_WORK REQUIRED_
How many lines of the material below contain the string "picture"? Answer with the number and nothing else.

_EXTRACTED INFORMATION_
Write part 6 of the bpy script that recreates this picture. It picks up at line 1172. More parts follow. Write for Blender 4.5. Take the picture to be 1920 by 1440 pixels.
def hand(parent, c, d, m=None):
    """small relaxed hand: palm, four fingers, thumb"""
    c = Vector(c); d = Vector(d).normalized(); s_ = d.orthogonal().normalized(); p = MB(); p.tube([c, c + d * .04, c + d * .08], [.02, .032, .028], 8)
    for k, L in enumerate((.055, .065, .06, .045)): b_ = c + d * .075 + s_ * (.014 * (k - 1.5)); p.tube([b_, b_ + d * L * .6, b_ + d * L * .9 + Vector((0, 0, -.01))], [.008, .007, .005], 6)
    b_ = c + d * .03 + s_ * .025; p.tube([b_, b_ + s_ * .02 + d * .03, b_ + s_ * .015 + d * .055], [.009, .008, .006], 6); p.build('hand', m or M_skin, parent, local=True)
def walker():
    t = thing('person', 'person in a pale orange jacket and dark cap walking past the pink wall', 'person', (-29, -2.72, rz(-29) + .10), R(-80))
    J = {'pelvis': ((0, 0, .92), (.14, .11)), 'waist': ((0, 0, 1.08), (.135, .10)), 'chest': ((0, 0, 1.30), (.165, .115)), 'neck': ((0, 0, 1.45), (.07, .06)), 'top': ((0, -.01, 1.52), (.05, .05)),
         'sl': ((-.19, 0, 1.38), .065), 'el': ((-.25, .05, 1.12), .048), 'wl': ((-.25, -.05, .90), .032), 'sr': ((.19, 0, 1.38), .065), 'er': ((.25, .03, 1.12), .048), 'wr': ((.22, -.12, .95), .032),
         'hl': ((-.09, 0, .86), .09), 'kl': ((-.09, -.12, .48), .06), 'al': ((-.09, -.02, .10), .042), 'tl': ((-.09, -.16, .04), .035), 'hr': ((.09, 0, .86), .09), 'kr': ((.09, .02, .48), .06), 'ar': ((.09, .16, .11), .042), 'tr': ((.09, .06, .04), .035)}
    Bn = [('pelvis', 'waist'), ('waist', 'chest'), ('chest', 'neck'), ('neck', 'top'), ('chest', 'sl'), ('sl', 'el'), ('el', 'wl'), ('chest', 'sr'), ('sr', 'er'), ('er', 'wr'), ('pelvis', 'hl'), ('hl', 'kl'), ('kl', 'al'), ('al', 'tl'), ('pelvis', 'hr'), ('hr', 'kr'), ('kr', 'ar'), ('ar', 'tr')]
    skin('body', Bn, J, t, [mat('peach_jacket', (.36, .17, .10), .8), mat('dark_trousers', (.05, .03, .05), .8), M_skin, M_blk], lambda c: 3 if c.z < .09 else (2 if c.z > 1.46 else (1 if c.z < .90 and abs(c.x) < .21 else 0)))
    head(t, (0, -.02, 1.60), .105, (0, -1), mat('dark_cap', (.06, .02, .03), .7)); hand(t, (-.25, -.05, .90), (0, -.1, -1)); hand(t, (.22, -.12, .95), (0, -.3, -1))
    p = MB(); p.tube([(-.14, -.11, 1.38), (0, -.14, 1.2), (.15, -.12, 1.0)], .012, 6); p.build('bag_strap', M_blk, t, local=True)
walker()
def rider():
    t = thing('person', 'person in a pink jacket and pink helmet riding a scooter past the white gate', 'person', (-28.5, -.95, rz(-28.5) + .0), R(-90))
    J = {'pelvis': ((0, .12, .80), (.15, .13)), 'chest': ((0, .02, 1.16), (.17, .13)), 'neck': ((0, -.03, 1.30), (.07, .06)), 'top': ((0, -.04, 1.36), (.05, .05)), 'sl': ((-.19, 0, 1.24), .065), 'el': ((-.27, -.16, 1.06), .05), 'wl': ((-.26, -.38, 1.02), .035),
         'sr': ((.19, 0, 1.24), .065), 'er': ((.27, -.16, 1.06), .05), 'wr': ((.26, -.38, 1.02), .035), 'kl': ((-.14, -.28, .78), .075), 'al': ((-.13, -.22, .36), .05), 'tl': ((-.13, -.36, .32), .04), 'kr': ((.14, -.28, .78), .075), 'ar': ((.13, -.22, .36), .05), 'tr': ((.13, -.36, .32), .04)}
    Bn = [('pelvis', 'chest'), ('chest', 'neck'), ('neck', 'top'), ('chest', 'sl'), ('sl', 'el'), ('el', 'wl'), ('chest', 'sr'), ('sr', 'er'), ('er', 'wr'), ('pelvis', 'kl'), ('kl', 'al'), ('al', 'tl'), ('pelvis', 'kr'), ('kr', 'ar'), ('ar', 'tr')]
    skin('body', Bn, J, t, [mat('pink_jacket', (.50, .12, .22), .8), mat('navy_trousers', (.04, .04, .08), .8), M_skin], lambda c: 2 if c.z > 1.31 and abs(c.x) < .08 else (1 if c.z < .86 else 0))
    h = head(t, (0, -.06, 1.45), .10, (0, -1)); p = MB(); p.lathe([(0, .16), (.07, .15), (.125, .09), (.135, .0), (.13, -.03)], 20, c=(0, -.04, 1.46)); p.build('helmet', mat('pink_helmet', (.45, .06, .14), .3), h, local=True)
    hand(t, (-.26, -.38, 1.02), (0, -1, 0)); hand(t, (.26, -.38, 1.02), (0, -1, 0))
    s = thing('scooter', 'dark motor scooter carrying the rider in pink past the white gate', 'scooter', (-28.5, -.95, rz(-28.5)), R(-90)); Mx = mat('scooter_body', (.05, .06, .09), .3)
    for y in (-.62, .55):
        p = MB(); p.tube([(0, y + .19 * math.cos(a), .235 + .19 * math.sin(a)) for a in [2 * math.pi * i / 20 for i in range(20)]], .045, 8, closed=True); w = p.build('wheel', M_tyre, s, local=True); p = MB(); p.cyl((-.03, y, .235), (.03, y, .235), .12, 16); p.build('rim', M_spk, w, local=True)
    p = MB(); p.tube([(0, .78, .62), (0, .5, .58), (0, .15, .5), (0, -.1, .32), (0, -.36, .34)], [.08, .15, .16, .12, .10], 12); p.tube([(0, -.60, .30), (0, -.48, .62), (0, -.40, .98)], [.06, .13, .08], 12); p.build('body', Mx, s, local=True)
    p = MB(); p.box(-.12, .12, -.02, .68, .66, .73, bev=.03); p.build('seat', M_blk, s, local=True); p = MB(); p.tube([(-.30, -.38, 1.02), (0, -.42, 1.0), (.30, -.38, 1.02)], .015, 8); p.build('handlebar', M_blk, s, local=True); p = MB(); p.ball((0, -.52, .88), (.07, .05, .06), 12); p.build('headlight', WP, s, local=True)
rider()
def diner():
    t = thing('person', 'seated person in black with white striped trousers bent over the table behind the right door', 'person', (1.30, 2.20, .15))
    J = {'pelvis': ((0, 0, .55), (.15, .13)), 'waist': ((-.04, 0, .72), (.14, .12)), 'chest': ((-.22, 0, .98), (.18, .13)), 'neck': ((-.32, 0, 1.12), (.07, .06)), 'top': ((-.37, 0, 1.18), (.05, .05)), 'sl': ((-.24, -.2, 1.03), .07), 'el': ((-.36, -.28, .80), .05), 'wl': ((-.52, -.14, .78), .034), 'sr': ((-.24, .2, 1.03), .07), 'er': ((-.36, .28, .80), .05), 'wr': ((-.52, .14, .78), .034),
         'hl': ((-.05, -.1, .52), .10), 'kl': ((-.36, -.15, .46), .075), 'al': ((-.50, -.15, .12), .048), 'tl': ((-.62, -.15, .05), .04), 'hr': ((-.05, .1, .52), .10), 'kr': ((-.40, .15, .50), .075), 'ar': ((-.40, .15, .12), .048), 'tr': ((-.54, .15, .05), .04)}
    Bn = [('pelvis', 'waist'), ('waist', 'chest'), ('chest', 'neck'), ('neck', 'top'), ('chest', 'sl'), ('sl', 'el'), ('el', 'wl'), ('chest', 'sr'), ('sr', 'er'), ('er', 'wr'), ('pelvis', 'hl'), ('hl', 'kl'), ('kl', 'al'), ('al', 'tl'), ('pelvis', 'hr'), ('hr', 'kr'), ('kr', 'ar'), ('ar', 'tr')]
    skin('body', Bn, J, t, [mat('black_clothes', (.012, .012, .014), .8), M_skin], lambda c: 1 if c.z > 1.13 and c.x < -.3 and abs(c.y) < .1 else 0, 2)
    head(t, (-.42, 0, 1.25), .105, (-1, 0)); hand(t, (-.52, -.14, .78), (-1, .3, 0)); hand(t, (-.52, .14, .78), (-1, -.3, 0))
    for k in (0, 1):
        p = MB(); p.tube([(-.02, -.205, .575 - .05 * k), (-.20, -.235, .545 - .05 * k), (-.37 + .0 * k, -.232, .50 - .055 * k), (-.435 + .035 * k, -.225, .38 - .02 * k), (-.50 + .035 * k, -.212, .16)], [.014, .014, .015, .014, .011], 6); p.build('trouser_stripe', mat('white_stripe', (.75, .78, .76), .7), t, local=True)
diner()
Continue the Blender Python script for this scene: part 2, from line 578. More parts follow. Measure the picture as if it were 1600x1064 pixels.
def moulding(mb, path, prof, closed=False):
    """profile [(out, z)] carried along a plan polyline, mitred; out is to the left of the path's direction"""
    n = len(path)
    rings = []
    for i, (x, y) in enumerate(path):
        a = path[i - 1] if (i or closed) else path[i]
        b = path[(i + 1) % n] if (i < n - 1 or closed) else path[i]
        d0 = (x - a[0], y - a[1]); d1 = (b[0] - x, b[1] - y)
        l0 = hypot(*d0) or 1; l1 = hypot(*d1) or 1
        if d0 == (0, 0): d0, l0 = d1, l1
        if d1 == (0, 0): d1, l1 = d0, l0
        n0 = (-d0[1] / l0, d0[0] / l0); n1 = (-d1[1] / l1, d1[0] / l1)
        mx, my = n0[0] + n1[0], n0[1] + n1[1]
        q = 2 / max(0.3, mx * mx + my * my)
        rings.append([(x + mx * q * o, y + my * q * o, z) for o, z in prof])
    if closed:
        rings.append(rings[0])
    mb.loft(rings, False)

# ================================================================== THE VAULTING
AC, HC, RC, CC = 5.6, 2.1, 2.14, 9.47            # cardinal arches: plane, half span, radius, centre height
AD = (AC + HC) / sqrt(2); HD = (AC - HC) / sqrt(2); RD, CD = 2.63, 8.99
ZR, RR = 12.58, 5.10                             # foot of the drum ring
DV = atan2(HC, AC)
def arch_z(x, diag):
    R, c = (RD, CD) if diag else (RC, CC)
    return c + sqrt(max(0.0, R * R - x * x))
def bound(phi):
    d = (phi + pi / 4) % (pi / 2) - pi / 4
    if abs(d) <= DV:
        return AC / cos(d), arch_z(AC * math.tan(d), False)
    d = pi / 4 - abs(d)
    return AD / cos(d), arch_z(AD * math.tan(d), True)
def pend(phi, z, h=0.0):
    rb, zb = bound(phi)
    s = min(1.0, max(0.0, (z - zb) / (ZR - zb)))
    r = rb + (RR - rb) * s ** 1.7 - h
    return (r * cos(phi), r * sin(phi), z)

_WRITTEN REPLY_
2